Last Week in Review
Random Musings about What Happened in My Life and in the World at Large During the Week Ending Saturday, 8 January 2023
Greetings and salutations, fellow animals. The new year seems to be off to a good start so far, and hopefully that’s true for you and your families as well.
Jay Rollins (of The Wonderland Rules) has been motivating the hell out of me lately, for which I am extremely grateful. I’m going to take my blogging more seriously in 2023 and write and post things more consistently. One thing I’m going to try out will be weekly reviews — just writing about random stuff going on in the world and in my own life, as well as stuff I’ve read, stuff I’m watching, etc. We’ll see how it goes . . .
Week one of my Slow-Carb Diet is officially in the record books. I feel much better now, but I don’t know how much weight I lost so far, because it had been so long since I last used my ultramodern digital scale that the batteries had starting leaking acid everywhere, destroying the inner workings of the scale, meaning I will have to get a new one before I can weigh myself. This makes me wish I had bought one of those old-fashioned, mechanical, analogue scales instead.
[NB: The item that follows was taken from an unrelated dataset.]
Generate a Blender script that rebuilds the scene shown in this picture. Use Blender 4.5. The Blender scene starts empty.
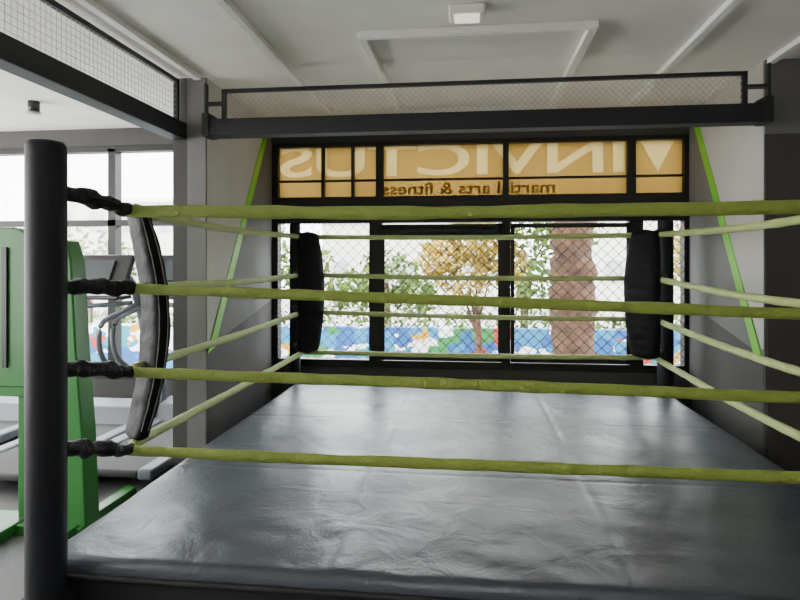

I really do miss the old consumer products that used to be made in the USA back when we didn’t give a shit about the environment, and back before American corporations figured out they could save money by using Uyghur slaves in Chinese sweatshops, instead of American workers, to make their wares. Those products may not have looked as stylishly modern as their present-day Chinese-made counterparts. They were made with primitive technology and fashioned mostly with metal, rather than plastic, and they featured rotary dials and analogue gauges instead of everything being on computer screens. But in spite of how clunky and uncool they may look to us now, they did have some important qualities that the new products lack. For one thing, they actually worked, and a surprising number of them still work today, long after their sleek and sophisticated and environmentally-friendlier, energy-efficient high-tech equivalents have died and been replaced about a dozen times, with each short-lived generation of cheap Chinese crap quickly polluting the earth with their worthless plasticine carcasses. I wonder if that gets factored into ESG scores?